• [Requirement]:
Please write out the lines of the data exactly, beginning with the first and ending with the line containing "COL = S.collection"; leave the pictures behind.
=== Given data ===
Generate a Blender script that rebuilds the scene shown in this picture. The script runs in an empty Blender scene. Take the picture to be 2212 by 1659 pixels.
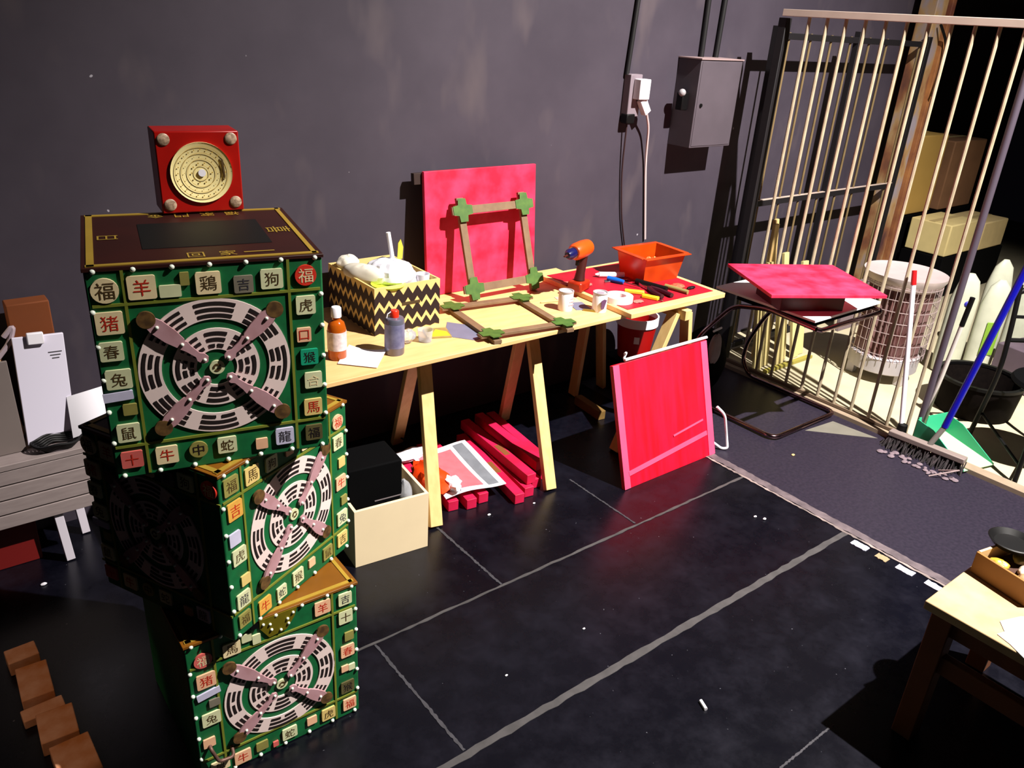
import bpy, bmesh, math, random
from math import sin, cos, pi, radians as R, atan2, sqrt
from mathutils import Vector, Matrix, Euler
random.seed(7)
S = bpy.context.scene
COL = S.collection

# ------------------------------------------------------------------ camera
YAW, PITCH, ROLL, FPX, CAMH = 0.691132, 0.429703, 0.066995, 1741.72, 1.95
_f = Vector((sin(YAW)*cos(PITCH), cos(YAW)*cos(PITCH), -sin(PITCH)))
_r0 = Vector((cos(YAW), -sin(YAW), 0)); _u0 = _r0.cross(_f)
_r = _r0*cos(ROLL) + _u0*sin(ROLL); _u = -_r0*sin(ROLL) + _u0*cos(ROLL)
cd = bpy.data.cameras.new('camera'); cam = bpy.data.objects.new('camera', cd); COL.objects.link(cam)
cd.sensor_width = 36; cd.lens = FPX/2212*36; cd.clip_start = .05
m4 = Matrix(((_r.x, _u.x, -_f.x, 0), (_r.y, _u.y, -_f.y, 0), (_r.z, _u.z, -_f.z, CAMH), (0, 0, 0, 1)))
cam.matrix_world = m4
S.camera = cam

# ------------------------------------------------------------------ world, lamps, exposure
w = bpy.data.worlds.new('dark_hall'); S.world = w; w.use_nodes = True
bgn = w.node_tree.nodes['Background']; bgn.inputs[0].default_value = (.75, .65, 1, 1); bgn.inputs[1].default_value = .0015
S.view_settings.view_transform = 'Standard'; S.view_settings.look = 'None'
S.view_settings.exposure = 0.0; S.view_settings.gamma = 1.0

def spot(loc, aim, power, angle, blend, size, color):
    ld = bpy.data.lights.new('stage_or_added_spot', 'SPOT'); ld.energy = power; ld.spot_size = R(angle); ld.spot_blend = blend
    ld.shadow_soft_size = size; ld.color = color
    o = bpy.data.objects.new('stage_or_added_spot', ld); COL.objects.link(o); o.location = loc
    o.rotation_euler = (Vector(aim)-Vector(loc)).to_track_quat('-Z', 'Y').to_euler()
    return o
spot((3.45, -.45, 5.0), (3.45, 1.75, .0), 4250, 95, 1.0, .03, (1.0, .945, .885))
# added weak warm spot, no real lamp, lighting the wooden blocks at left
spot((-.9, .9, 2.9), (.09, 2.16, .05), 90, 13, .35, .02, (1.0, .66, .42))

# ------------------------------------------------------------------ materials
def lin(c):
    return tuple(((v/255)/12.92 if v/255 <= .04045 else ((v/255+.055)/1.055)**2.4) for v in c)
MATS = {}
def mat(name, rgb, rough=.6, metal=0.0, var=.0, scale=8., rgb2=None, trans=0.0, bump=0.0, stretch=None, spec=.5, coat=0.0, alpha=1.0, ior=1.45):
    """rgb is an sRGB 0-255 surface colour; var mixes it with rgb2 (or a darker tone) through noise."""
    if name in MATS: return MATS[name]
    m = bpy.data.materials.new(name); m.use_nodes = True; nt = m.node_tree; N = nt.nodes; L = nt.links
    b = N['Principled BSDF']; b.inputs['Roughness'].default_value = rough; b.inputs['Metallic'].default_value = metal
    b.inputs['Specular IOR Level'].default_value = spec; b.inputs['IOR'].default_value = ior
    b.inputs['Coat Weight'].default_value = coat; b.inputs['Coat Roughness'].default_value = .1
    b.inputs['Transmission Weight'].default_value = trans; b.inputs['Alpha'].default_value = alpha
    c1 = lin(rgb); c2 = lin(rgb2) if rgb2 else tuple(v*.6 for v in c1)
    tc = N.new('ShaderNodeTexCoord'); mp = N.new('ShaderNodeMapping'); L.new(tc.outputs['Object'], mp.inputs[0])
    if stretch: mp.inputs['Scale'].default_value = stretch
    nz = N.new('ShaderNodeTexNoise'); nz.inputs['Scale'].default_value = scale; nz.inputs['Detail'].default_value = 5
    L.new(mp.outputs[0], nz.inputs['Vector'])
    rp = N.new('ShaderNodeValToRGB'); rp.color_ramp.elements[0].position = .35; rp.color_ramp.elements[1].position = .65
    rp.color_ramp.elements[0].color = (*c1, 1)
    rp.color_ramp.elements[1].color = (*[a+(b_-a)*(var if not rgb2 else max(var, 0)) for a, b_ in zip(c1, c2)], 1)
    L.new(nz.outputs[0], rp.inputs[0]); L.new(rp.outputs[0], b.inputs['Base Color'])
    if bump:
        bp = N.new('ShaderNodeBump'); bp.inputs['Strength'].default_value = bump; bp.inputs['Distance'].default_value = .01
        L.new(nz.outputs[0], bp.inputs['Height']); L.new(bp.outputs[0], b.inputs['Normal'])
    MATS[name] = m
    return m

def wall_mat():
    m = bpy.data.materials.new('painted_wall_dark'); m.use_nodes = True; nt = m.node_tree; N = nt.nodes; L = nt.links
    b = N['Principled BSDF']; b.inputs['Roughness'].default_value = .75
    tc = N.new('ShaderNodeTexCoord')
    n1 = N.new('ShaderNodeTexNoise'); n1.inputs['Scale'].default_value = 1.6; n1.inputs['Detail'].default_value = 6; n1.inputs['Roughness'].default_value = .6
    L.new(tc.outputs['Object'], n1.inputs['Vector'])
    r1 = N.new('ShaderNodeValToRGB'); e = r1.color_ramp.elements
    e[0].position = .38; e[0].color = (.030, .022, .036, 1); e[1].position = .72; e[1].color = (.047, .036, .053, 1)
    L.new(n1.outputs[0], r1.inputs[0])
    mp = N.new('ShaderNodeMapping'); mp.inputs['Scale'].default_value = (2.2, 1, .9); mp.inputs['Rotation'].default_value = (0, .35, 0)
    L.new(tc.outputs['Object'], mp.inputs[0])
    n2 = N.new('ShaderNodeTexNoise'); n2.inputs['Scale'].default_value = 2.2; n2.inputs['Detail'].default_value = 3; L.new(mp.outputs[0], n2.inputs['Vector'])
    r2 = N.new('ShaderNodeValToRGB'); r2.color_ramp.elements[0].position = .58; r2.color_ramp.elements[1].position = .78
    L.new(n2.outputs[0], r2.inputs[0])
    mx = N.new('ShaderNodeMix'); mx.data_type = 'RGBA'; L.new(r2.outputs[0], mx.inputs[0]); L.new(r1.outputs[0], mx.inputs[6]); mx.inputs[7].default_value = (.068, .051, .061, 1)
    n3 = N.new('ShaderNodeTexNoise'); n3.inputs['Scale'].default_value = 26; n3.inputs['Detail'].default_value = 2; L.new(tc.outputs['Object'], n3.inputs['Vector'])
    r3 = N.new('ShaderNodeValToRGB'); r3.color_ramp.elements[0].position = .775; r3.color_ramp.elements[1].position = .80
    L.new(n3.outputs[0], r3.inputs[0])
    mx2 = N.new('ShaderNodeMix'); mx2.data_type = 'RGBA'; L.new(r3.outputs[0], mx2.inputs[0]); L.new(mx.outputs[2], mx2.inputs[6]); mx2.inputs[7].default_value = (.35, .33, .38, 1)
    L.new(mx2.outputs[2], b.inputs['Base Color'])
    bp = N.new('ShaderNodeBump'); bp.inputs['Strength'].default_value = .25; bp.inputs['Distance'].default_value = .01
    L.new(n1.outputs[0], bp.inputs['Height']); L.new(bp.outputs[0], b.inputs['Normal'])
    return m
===
• [Task result]:
Generate a Blender script that rebuilds the scene shown in this picture. The script runs in an empty Blender scene. Take the picture to be 2212 by 1659 pixels.
import bpy, bmesh, math, random
from math import sin, cos, pi, radians as R, atan2, sqrt
from mathutils import Vector, Matrix, Euler
random.seed(7)
S = bpy.context.scene
COL = S.collection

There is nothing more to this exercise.